El presidente francés, François Hollande, lega hoy a Emmanuel Macron un país martirizado por el terrorismo jihadista, con tibios signos de recuperación económica y una profunda división política y social encarnada por el ascenso de los extremismos. 

El socialista, que en el 2012 puso fin a 17 años de presidencias conservadoras, no parece triste por pasar las riendas del país a manos del que fuera su consejero personal, asesor presidencial y ministro de Economía durante dos años. Pero abandonará el palacio del Elíseo con el gusto amargo de un nivel de aprobación ínfimo, incapaz de haber convencido a los franceses de su acción política, percibida por una mayoría como un fracaso sin paliativos. El presidente que pretendía contrarrestar la línea económica austera impuesta a nivel europeo por la canciller alemana, Angela Merkel, resbaló en el intento, frenado por sus propios problemas económicos internos y obligado a afrontar otros frentes, como el de la lucha contra el jihadismo. 

Nunca Francia había sido golpeada con tanta brutalidad por el terrorismo, que se ensañó con el país. La redacción de la revista Charlie Hebdo, la sala Bataclan y el paseo de los Ingleses de Niza fueron los tres momentos más tristes del mandato de Hollande, quien tuvo que lamentar la muerte de más de 230 personas en atentados. Con gesto grave, trató de unir al país frente a esa barbarie, pero ni siquiera consiguió armar un frente común, como certificó la división que provocó su proyecto de reforma de la Constitución para quitar la nacionalidad a los terroristas. 

Una muestra más de que el socialista se mostró incapaz de meterse en la piel de la función presidencial, tal y como la diseñó en los años 50 el general Charles de Gaulle: un hombre que encarne al pueblo. El consenso que consiguió en política exterior cuando lanzó a sus tropas a combatir al terrorismo en África, en Mali primero y luego en la República Centroafricana, se resquebrajó en Siria, cuando Hollande se convirtió en el más duro látigo contra el presidente Bashar al Assad. 

Fue el primer líder occidental que recibió a la oposición democrática siria y el más proclive a bombardear al régimen de Damasco cuando en agosto del 2013 fue acusado de utilizar armas químicas, un proyecto que frenó el presidente estadounidense Barack Obama y que no consiguió un total respaldo doméstico. 

Hollande, que en el 2012 controlaba el Ejecutivo, el Legislativo y la casi totalidad de las regiones, deja un Partido Socialista al borde de la implosión, con una perspectiva nefasta en las legislativas y sin apenas poder territorial. Quizá por ello se convirtió en el primer presidente francés que renuncia a renovar su mandato, con el único consuelo de ponerlo en manos de un joven cuya carrera política lanzó cuando, allá por 2011, se lanzaba a la conquista del Elíseo. 

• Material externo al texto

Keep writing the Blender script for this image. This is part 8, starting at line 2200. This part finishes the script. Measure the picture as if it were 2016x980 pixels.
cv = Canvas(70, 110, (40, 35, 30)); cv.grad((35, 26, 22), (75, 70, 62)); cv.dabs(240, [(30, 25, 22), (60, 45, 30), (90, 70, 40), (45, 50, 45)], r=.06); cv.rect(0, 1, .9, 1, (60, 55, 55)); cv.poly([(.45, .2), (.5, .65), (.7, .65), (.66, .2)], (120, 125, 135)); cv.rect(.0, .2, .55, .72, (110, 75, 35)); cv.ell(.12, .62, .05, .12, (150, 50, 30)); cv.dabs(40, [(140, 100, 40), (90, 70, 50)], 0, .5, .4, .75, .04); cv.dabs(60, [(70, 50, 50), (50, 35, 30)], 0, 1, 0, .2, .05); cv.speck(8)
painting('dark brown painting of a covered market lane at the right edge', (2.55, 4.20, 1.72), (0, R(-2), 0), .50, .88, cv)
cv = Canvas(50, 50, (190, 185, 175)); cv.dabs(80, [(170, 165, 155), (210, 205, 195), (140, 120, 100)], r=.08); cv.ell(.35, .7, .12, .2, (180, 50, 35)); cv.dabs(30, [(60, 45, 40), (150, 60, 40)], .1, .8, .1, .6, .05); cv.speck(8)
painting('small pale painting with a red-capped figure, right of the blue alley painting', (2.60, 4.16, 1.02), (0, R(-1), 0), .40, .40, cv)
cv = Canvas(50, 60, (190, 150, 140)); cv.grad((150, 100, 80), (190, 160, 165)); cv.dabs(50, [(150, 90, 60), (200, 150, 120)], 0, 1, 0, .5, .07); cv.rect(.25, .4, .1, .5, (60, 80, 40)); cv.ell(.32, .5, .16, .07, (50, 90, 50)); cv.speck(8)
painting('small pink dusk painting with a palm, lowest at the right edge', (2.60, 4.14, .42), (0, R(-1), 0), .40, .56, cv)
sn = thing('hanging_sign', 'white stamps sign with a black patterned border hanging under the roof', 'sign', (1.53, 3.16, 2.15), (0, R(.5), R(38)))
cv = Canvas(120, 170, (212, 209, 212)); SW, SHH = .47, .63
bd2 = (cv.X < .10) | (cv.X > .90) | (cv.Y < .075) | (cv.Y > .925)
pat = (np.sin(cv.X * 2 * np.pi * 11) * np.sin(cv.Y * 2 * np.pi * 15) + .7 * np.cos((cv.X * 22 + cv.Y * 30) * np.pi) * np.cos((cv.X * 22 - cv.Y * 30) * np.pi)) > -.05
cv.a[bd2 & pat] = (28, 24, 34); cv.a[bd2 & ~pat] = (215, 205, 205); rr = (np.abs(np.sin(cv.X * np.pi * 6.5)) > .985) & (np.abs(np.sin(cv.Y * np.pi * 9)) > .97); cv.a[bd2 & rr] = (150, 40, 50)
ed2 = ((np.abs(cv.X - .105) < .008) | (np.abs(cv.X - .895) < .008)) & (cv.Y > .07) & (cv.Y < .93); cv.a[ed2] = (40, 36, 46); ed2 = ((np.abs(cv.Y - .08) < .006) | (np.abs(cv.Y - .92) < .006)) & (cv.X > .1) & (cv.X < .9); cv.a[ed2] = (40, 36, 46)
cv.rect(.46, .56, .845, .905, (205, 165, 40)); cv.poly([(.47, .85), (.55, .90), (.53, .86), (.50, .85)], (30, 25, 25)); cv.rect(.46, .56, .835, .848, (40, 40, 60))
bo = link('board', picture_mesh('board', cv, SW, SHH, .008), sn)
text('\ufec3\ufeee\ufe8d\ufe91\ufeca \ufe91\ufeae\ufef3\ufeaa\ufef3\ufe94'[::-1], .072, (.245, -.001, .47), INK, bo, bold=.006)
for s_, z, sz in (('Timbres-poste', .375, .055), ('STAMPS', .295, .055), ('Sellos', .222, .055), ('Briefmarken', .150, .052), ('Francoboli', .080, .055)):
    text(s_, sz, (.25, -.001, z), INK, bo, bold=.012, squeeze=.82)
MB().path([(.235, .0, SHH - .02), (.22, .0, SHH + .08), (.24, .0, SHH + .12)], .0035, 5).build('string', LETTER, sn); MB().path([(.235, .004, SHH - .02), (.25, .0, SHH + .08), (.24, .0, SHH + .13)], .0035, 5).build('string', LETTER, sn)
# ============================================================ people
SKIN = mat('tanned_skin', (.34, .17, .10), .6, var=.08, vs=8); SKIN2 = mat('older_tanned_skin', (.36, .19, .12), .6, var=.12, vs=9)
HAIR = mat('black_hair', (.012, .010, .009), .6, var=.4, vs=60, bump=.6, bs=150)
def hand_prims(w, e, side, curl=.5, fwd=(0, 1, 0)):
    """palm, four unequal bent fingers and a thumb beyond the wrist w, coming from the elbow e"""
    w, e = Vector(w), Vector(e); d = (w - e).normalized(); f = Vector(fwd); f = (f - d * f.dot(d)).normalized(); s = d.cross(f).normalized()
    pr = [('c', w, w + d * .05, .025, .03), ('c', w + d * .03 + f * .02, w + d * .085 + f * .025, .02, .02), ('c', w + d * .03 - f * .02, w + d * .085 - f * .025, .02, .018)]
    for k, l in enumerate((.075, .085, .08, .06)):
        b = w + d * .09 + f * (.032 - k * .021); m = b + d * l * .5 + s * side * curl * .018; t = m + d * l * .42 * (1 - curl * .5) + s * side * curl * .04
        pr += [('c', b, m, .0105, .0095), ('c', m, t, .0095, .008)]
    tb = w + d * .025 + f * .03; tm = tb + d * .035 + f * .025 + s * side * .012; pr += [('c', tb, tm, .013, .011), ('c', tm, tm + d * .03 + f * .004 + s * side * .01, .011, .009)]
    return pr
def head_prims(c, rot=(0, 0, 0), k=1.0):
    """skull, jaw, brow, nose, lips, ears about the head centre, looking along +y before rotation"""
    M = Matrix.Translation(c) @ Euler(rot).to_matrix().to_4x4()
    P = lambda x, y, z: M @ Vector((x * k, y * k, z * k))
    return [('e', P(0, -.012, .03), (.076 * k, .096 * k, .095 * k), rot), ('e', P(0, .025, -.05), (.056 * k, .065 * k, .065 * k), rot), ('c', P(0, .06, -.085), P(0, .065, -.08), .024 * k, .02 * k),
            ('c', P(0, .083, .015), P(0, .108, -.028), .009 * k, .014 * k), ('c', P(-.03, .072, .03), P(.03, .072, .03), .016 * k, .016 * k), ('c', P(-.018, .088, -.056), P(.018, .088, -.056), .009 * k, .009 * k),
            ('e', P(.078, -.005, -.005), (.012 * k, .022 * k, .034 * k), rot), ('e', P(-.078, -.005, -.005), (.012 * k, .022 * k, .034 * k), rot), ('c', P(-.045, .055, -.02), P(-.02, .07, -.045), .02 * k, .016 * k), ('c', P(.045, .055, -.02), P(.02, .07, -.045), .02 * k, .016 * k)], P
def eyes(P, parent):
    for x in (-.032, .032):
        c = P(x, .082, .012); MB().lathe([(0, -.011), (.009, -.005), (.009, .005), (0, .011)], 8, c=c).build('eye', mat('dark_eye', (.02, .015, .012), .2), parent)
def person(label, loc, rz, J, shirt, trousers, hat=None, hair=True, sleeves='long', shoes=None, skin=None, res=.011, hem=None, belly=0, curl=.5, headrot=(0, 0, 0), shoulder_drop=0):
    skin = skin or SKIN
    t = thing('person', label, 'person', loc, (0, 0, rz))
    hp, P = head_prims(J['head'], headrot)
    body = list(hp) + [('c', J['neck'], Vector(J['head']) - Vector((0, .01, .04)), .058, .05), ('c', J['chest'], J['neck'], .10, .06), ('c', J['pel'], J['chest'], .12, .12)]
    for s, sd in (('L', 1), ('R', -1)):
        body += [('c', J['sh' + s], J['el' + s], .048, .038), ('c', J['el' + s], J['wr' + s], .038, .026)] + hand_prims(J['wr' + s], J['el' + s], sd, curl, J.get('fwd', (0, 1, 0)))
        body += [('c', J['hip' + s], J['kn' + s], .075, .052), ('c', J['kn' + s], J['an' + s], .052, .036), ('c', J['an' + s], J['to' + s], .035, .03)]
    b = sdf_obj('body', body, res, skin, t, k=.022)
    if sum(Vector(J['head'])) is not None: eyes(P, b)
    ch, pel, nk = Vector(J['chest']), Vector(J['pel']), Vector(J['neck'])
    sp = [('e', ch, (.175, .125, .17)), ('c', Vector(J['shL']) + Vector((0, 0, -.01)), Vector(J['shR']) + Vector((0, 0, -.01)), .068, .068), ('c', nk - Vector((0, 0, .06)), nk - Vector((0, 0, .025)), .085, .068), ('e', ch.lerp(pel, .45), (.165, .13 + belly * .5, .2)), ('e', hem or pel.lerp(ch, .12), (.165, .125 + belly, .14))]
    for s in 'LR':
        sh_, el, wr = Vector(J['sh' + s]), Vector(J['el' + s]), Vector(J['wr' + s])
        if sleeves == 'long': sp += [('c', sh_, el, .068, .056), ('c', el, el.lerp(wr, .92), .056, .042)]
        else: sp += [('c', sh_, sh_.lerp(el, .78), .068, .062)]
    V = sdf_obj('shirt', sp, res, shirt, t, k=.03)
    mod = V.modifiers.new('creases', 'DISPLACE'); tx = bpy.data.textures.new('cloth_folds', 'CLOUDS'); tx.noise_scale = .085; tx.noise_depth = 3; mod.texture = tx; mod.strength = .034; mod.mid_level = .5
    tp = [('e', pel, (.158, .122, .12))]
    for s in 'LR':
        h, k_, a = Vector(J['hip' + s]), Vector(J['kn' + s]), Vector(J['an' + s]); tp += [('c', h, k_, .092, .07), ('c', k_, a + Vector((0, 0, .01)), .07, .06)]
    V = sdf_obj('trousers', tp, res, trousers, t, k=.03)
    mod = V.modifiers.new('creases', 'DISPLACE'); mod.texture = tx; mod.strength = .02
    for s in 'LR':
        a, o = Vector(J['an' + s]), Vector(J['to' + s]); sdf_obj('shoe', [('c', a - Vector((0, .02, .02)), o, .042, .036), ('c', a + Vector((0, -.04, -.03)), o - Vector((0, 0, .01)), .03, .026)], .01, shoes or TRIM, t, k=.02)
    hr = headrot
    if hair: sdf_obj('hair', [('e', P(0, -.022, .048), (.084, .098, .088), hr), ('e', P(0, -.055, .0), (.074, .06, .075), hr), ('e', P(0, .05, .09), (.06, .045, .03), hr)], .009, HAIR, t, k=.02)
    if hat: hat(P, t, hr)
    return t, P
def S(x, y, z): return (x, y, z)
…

A Macron se atribuye, precisamente, el giro económico liberalizador que Hollande dio a su política –marcada por la reducción de impuestos patronales y la reforma laboral– que lo distanció de amplios sectores de la izquierda. Una línea que no logró el anunciado despegue económico del país, _ni conseguir los logros que el mandatario había prometido, sobre todo la reducción del desempleo, que solo comenzó a percibirse en el último tramo de su mandato y fue tan ligera como discontinua. Si cerró 2016 con 105.400 desempleados menos, en marzo pasado se sumaron 43.700 más a las listas. Tampoco cumplió su compromiso de estabilizar las finanzas públicas, ni el de reducir la deuda.